Et selon le principe républicain qui nous est cher de l’égalité entre les femmes et les hommes, en droit en tout cas, la question est de savoir quelle est l’égalité de désir dans cette relation-là ? Est-ce que le désir d’un couple, ou d’une personne seule, qui veut un enfant doit primer sur celui de la femme que l’on paye, qui en subira les conséquences psychologiques et/ou physiques ? Peut-on imaginer que l’argent gomme toute souffrance et toute violence ? Le simple fait de sortir un billet de sa poche suffirait-il à tout effacer ? Ça ne marche pas comme ça ! Car comme dans la prostitution, on risque de voir dans les cas de maternité de substitution, on le voit même déjà je crois, et pour le coup je répète que je ne suis pas spécialiste, les traumas qui ne s’effaceront pas comme cela. On peut passer à autre chose et se reconstruire mais ce qui a été vécu, cette souffrance, va rester pendant très longtemps.

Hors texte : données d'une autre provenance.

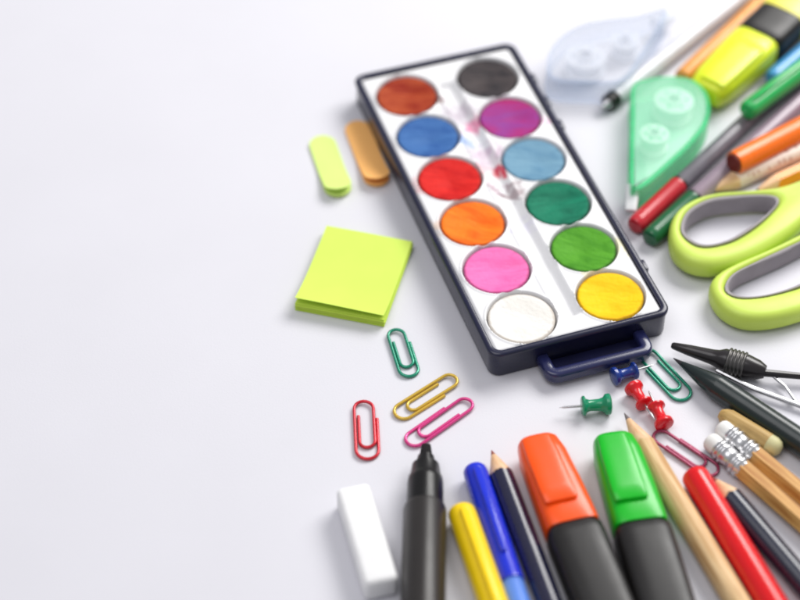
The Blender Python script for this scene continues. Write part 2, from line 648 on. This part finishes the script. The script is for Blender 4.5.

Pour terminer je voudrais dire que pour toutes ces raisons, qu’on l’appelle gestation pour autrui, grossesse pour autrui, maternité de substitution, je considère pour ma part qu’il s’agit bien de prostitution utérine au profit de proxénètes utérins que sont toutes ces agences, tous ces opérateurs, tous ces organisateurs qui réalisent des profits énormes grâce à un système dans lequel les femmes sont exploitées, chosifiées et qu’il faut bien sûr combattre.
[1] Porte-parole du Mouvement du Nid
[2] Comme cela ressort des nombreux témoignages que le Mouvement du Nid a recueillis de la part des personnes accompagnées. Plusieurs de ces témoignages sont publiés dans la revue trimestrielle Prostitution et Société ainsi que sur le site de la revue, http://www.prostitutionetsociete.fr, aux rubriques « Témoignages » et « Eclairages ».
[3] Voir l’article de Jennifer Lahl, dans ce volume.